Twice the output for half the cost, and that is without taking into account health and productivity benefits.

Cycling investment supports economic growth and activity, is 100 per cent sustainable and makes the urban environment more liveable. There is no reason why Scotland’s oil capital cannot become a thriving cycle city.

Jim Orr

Transport vice convener for the City of Edinburgh Council (SNP)

I disagree profoundly with Neil McDonald (Letters, 28 October). In 1977 I decided not to learn to drive a car owing to the then available evidence about the harmful effect of car pollution on health.

In the following decades, research has only confirmed my decision: car pollution is responsible for the premature demise of thousands of people each year, mainly the very young and elderly, as well as contributing to increased cases of asthma and other pulmonary and cardiac disorders.

In addition, there is the role of car pollution in climate change, and the thousands of pedestrians killed more directly by cars each year.
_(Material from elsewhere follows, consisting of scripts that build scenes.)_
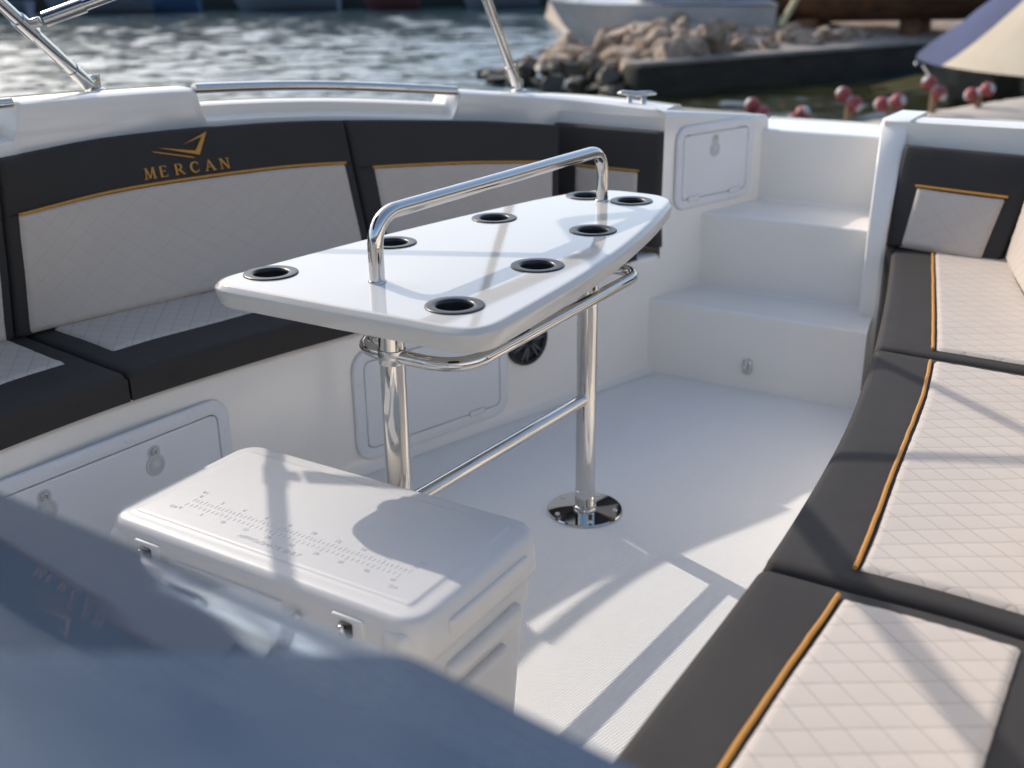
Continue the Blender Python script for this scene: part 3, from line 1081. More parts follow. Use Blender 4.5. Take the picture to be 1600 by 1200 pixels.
port_back(.5, 2.0, .6, 1.93, .70, 'dark port backrest just entering at the left picture edge')
b1 = port_back(2.0, 5.0, 2.085, 4.90, .705, 'long dark port backrest carrying the gold lettering and emblem')
port_back(5.0, 8.0, 5.17, 7.82, .665, 'curved dark port backrest without lettering, behind the table handle')
t = thing('backrest_cushion', (-1.53, 3.06, .41), 'short dark backrest facing aft beside the steps, at the far end of the port bench', 'cushion', 'port backrests')
sf = bil(V((-1.745, 3.045, .408)), V((-1.374, 3.065, .408)), V((-1.755, 3.075, .770)), V((-1.384, 3.085, .763)))
cushion('cushion_body', sf, .33, .36, .05, .012, DARK, t, 20, 12)
si = sub(sf, .215, .82, .03, .66)
insert_panel('quilted_panel', si, lambda u, w: (u * .22, w * .22), .22, .22, QUILT_SOFT, t, lift=.007)
tube('gold_piping', [si(k / 12, 1.0)[0] + si(0, 0)[1] * .006 for k in range(13)], .0034, GOLD, t, seg=8)

# --- lettering and emblem on the long port backrest (flat print, px-free metric layout on the cushion)
LU = sum((pb(2 + 3 * (k + 1) / 40, .85)[0] - pb(2 + 3 * k / 40, .85)[0]).length for k in range(40))
def on_back(x, y, lift=.0062):
    """x metres from the backrest's near end, y metres above its seat edge"""
    P, n = pb(2 + 3 * x / LU, y / .405)
    return P + n * lift
def print_poly(polys, name, m, parent, sub_n=3):
    g = Geo()
    for poly in polys:
        n = len(poly)
        bm = bmesh.new()
        vs = [bm.verts.new((p[0], p[1], 0)) for p in poly]
        es = [bm.edges.new((vs[i], vs[(i + 1) % n])) for i in range(n)]
        bmesh.ops.triangle_fill(bm, use_beauty=True, edges=es)
        bmesh.ops.subdivide_edges(bm, edges=bm.edges[:], cuts=1)
        bmesh.ops.triangulate(bm, faces=bm.faces[:])
        bm.verts.index_update()
        vv = [on_back(q.co.x, q.co.y) for q in bm.verts]
        ff = []
        for q in bm.faces:
            idx = [w.index for w in q.verts]
            a, b, c = (bm.verts[i].co for i in idx[:3]) if False else [q.verts[i].co for i in range(3)]
            if (b - a).cross(c - a).z < 0: idx.reverse()
            ff.append(tuple(idx))
        bm.free()
        g.add(vv, ff)
    return g.build(name, m, parent)
def bar(x0, y0, x1, y1, w0, w1=None):
    w1 = w1 or w0
    d = V((x1 - x0, y1 - y0)).normalized()
    n = V((-d.y, d.x))
    return [(x0 + n.x * w0 / 2, y0 + n.y * w0 / 2), (x0 - n.x * w0 / 2, y0 - n.y * w0 / 2), (x1 - n.x * w1 / 2, y1 - n.y * w1 / 2), (x1 + n.x * w1 / 2, y1 + n.y * w1 / 2)]
def arc(cx, cy, rx, ry, a0, a1, w0, w1, n=12):
    o, i_ = [], []
    for k in range(n + 1):
        t = k / n
        a = R(a0 + (a1 - a0) * t)
        w = w0 + (w1 - w0) * math.sin(math.pi * t)
        o.append((cx + (rx + w / 2) * math.cos(a), cy + (ry + w / 2) * math.sin(a)))
        i_.append((cx + (rx - w / 2) * math.cos(a), cy + (ry - w / 2) * math.sin(a)))
    return [[o[k], i_[k], i_[k + 1], o[k + 1]] for k in range(n)]
def serif(x, y, w=.36): return bar(x - w / 2, y, x + w / 2, y, .07)
LET = {
    'M': [bar(.12, 0, .20, 1, .10), bar(.20, 1, .50, .05, .17, .12), bar(.50, .05, .82, 1, .09, .10), bar(.90, 0, .82, 1, .18), serif(.12, .035), serif(.90, .035), serif(.17, .965, .26), serif(.85, .965, .26)],
    'E': [bar(.18, 0, .18, 1, .18), bar(.1, .965, .66, .965, .07), bar(.18, .52, .52, .52, .07), bar(.1, .035, .70, .035, .07), bar(.66, .965, .66, .80, .06), bar(.70, .035, .70, .22, .06), bar(.52, .62, .52, .42, .05)],
    'R': [bar(.18, 0, .18, 1, .18), bar(.08, .965, .45, .965, .07), bar(.18, .48, .45, .48, .06), bar(.40, .50, .80, 0, .18, .14), serif(.18, .035), serif(.80, .035, .2)] + arc(.42, .725, .22, .24, -90, 90, .07, .17),
    'C': arc(.50, .5, .36, .46, 45, 315, .07, .19, 18) + [bar(.76, .96, .76, .68, .07), bar(.76, .28, .76, .06, .05)],
    'A': [bar(.10, 0, .44, 1.02, .09), bar(.40, 1.02, .82, 0, .14, .19), bar(.25, .36, .62, .36, .07), serif(.10, .035, .28), serif(.82, .035, .34)],
    'N': [bar(.16, 0, .16, 1, .09), bar(.16, 1, .80, 0, .19, .17), bar(.80, 0, .80, 1, .09), serif(.16, .035, .3), serif(.14, .965, .26), serif(.80, .965, .3)],
}
TXT0, TXTY, TXTH, TXTS = 0.378, 0.298, 0.026, 0.0325
polys = []
for k, ch in enumerate('MERCAN'):
    for poly in LET[ch]:
        polys.append([(TXT0 + k * TXTS + p[0] * .0245, TXTY + p[1] * TXTH) for p in poly])
print_poly(polys, 'lettering', GOLD, b1)
logo = [[(370, 152), (537, 75), (457, 237), (212, 153), (437, 204), (500, 107)], [(165, 170), (410, 243), (425, 257), (185, 184)]]
lg = []
for poly in logo:                                        # emblem: a hooked sail stroke over a swoosh
    lg.append([(TXT0 + .026 + (x - 165) * .00034, TXTY + .034 + (257 - y) * .00033) for x, y in poly])
print_poly(lg, 'emblem', GOLD, b1)

# ------------------------------------------------------------------ the table
TZ = 0.725
TC = V((-1.165, 1.80, 0.0))
table = thing('cockpit_table', (-1.11, 1.76, 0.0), 'white table with cup holders, chrome handle and two steel legs on the cockpit floor', 'table')
corner = [(-1.462, 1.365), (-1.435, 1.285), (-.875, 1.272), (-.845, 1.36), (-.868, 1.63), (-.908, 1.91), (-.985, 2.26), (-1.04, 2.345), (-1.17, 2.385), (-1.255, 2.36), (-1.285, 2.285), (-1.36, 1.94), (-1.425, 1.63)]
# rounded outline, ccw seen from above
ol = []
def rounded(poly, rads, n=7):
    out = []
    m_ = len(poly)
    for i in range(m_):
        a, b, c = V(poly[i - 1]), V(poly[i]), V(poly[(i + 1) % m_])
        d1, d2 = a - b, c - b
        r = min(rads[i], d1.length * .48, d2.length * .48)
        p, q = b + d1.normalized() * r, b + d2.normalized() * r
        for k in range(n + 1):
            t = k / n
            w = (1 - t) ** 2 * p + 2 * t * (1 - t) * b + t * t * q
            out.append((w.x, w.y))
    return out
tp = [(-1.468, 1.293), (-.866, 1.298), (-.872, 1.46), (-.886, 1.68), (-.918, 1.92), (-.966, 2.16), (-1.028, 2.402), (-1.238, 2.408), (-1.305, 2.25), (-1.368, 1.98), (-1.425, 1.66)]
ol = rounded(tp, [.080, .075, .10, .10, .12, .07, .08, .08, .08, .12, .12])
prof = [(.034, TZ - .042), (.013, TZ - .0417), (.0075, TZ - .0400), (.0045, TZ - .036), (.0006, TZ - .0130), (.0001, TZ - .0105), (.0005, TZ - .0088), (.0016, TZ - .0076), (.0082, TZ - .0016), (.0094, TZ - .0009), (.0115, TZ - .0003), (.0150, TZ)]
rows = []
for ins, h in prof:
    o = inset(ol, ins)
    rows.append([V((p[0], p[1], h)) for p in o])
v, f = loft(rows, False, True)
nring = len(ol)
CUPS = [(-1.392, 1.402), (-1.340, 1.695), (-1.281, 1.985), (-1.218, 2.298), (-1.098, 2.294), (-1.037, 1.986), (-.995, 1.686), (-.985, 1.402)]
CR = .0385
bm = bmesh.new()
topv = [bm.verts.new(p) for p in rows[-1]]
edges = [bm.edges.new((topv[i], topv[(i + 1) % nring])) for i in range(nring)]
holes = []
for (cx, cy) in CUPS:
    hv = [bm.verts.new((cx + CR * math.cos(2 * math.pi * k / 28), cy + CR * math.sin(2 * math.pi * k / 28), TZ)) for k in range(28)]
    holes.append(hv)
    edges += [bm.edges.new((hv[i], hv[(i + 1) % 28])) for i in range(28)]
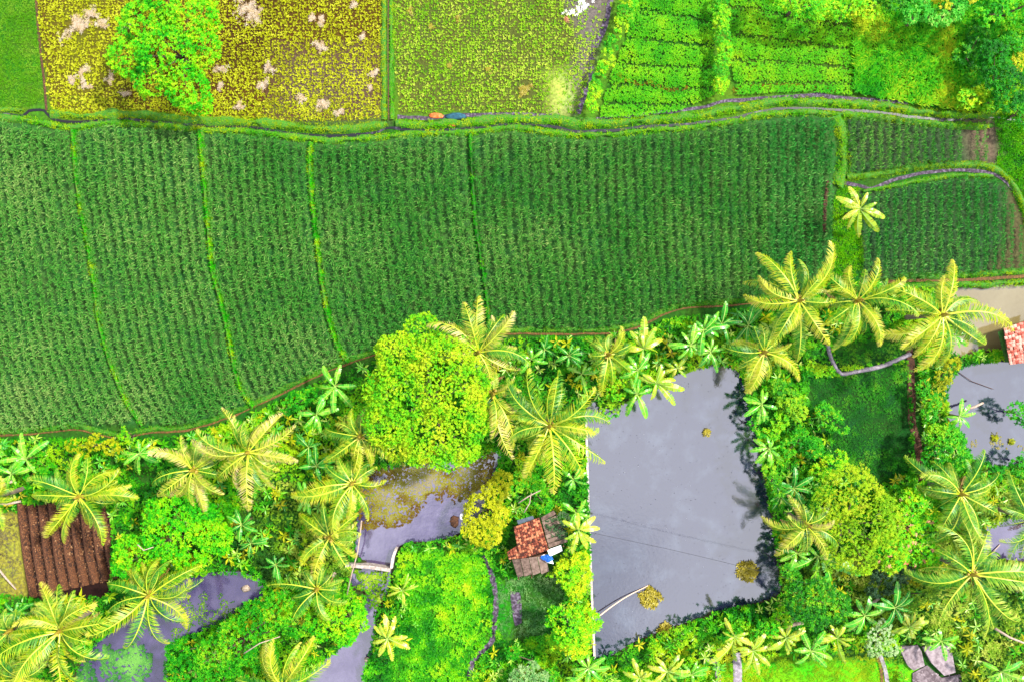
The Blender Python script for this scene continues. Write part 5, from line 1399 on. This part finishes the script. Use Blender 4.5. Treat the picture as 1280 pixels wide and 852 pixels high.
hut = tag(empty('hut', W3(662, 685)), 'small hut with red clay tile roof and grey plank lean-tos left of the large pond', 'hut')
tile_roof(hut, [(642, 658), (674, 646), (680, 667), (646, 678)], [2.2, 2.2, 2.75, 2.75], M['tile'], 9, 11, 1)
tile_roof(hut, [(646, 678.5), (680, 667.5), (686, 686), (652, 697)], [2.75, 2.75, 2.15, 2.15], M['tile'], 8, 11, 2)
tile_roof(hut, [(634, 689), (648, 680), (652, 696), (636, 698)], [2.0, 2.45, 2.05, 1.9], M['tile'], 5, 5, 3)
for i in range(4):       # lower lean-to sheets
    x0 = 640 + i * 10.6; x1 = x0 + 10.0
    z0, z1 = 1.98, 1.6
    o_ = (i % 2) * 0.03
    q = [(x0, 698.5 - i * 1.2), (x1, 697.6 - i * 1.2), (x1 + 4.5, 718.5 - i * 1.9), (x0 + 5 + (2 if i == 0 else 0), 721 - i * 1.4)]
    P = [W(a, b, z0 if j < 2 else z1) for j, (a, b) in enumerate(q)]
    part(MB().slab(P, [z0 + o_, z0 + o_, z1 + o_, z1 + o_], [z0 + o_ + .04] * 2 + [z1 + o_ + .04] * 2, t=0.3 + 0.15 * i), 'roof_plank', M['plank'], hut)
for i in range(7):       # right lean-to planks
    f = i / 7
    ax, ay = 676 + 10 * f, 646 + 38 * f
    q = [(ax, ay), (ax + (16 if i == 0 else 18 + 2 * i * 0.5), ay - 8 + 1.0 * i * 0.3), (ax + 18 + i + 1.5, ay - 3.4 + 0.3 * i), (ax + 1.6, ay + 4.9)]
    o_ = (i % 2) * 0.035 + 0.01 * i
    P = [W(a, b, 2.0) for a, b in q]
    part(MB().slab(P, [2.05 + o_, 1.75 + o_, 1.75 + o_, 2.05 + o_], [2.09 + o_, 1.79 + o_, 1.79 + o_, 2.09 + o_], t=0.3 + 0.5 * ((i * 37) % 10) / 10), 'roof_plank', M['plank'], hut)
part(MB().slab([W(a, b, 2.1) for a, b in [(646, 650), (666, 644), (668, 648), (648, 655)]], 2.02, 2.07), 'metal_sheet', M['steel'], hut)
for (a, b, c, d) in ((646, 662, 675, 651), (675, 651, 683, 684), (683, 684, 650, 693), (650, 693, 646, 662)):
    p, q = W3(a, b, 0), W3(c, d, 0); m_ = (p + q) / 2; dd = q - p
    part(MB().box((m_.x, m_.y, 0.95), (dd.length, 0.07, 2.0), Matrix.Rotation(math.atan2(dd.y, dd.x), 3, 'Z')), 'wall', M['wood'], hut)
for (a, b, h_) in ((648, 717, 1.55), (682, 711, 1.5), (700, 652, 1.7), (703, 676, 1.7), (664, 715, 1.5), (638, 694, 1.85)):
    p = W3(a, b, 0); part(MB().tube([(p.x, p.y, 0), (p.x, p.y, h_)], 0.05, 6), 'post', M['wood'], hut)
P = [W(a, b, 2.0) for a, b in [(684, 686), (701, 680), (703, 687), (687, 694)]]
tag(MB().slab(P, 2.17, 2.2).build('white_sheet', M['white']), 'white flat sheet lying on the hut beside the blue tarp', 'sheet')
rs = np.random.default_rng(5)
bmv, bmf = ball(10, 7)
cx_, cy_ = W(684.5, 696.5, 2.1)
V = [(cx_ + v[0] * 0.42 * (1 + 0.25 * rs.normal()), cy_ + v[1] * 0.3 * (1 + 0.25 * rs.normal()), 2.15 + v[2] * 0.14 * (1 + 0.3 * rs.normal())) for v in bmv]
tag(MB().add(V, bmf).build('tarp', M['blue']), 'crumpled bright blue tarp on the hut roof', 'tarp')
P = [W(a, b, 2.0) for a, b in [(676, 694), (680, 692), (690, 698), (692, 704), (683, 702)]]
tag(MB().slab(P, 2.03, 2.05).build('white_sheet', M['white']), 'small crumpled white plastic under the blue tarp', 'sheet')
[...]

So by all means charge me as a cyclist for road tax and third-party insurance, but offset that cost against the undoubted benefits I provide by not being a car driver.

Neil Sinclair

Clarence Street


On a recent visit to Edinburgh we walked along the pathway of the old railway line in Trinity.

We were appalled at the speed and lack of warning of cyclists on a path which is used by families on foot. There is no control over use of the path and the risk of an accident – especially to a young child – must be high.

Could I suggest that there should be notices for cyclists to sound their bells when coming up behind pedestrians and that the pathway should have a white line as a guide for cyclists on one side and pedestrians on the other?

Could I also propose that the city authorities look into the situation before there is a serious accident (for which they might be in some measure liable)?